Microscopic origin of the fragile to strong crossover in supercooled water: The role of activated processes.

We perform an accurate analysis of the density self-correlation functions of TIP4P/2005 supercooled water on approaching the region of the liquid-liquid critical point. In a previous work on this model, we provided evidence of a fragile to strong crossover of the dynamical behavior in the deep supercooled region. The structural relaxation follows the Mode Coupling theory in the fragile region and then deviates from Mode Coupling regime to a strong Arrhenius behavior. This crossover is particularly important in water because it is connected to the thermodynamics of the supercooled region. To better understand the origin of this crossover, we compute now the Van Hove self-correlation functions. In particular we aim at investigating the presence and the role of the hopping phenomena that are the cause of the fragile to strong crossover in simple liquids. In TIP4P/2005 water, we find hopping processes too and we analyze how they depend on temperature and density upon approaching the fragile to strong crossover and the Mode Coupling ideal crossover temperature. Our results show that water behaves like a simple glass former. After an initial ballistic regime, the cage effect dominates the mild supercooled region, with diffusion taking place at long time. At the fragile to strong crossover, we find that hopping (activated) processes start to play a role.

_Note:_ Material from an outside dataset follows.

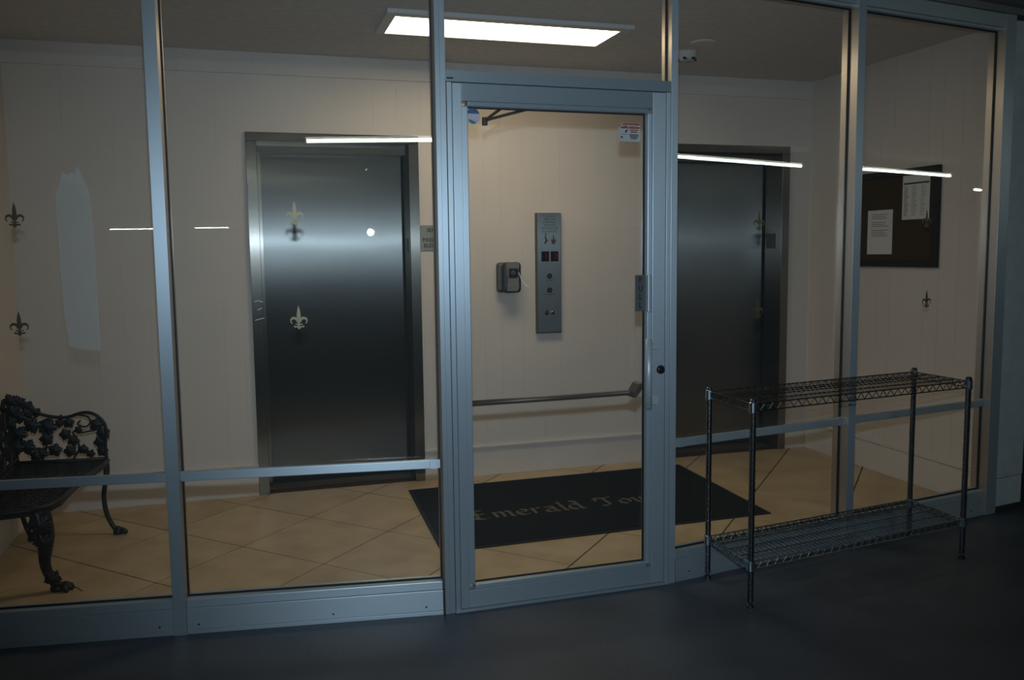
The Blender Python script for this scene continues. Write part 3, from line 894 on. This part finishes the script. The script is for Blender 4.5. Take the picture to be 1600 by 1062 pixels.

This is evidenced by the appearance of peaks in the Van Hove correlation functions. In the deep supercooled regime, our analysis clearly indicates that activated processes dominate the dynamics. The comparison between the Van Hove functions and the radial distribution functions allows to better understand the mechanism of hopping phenomena in supercooled water and to connect their onset directly with the crossing of the Widom Line.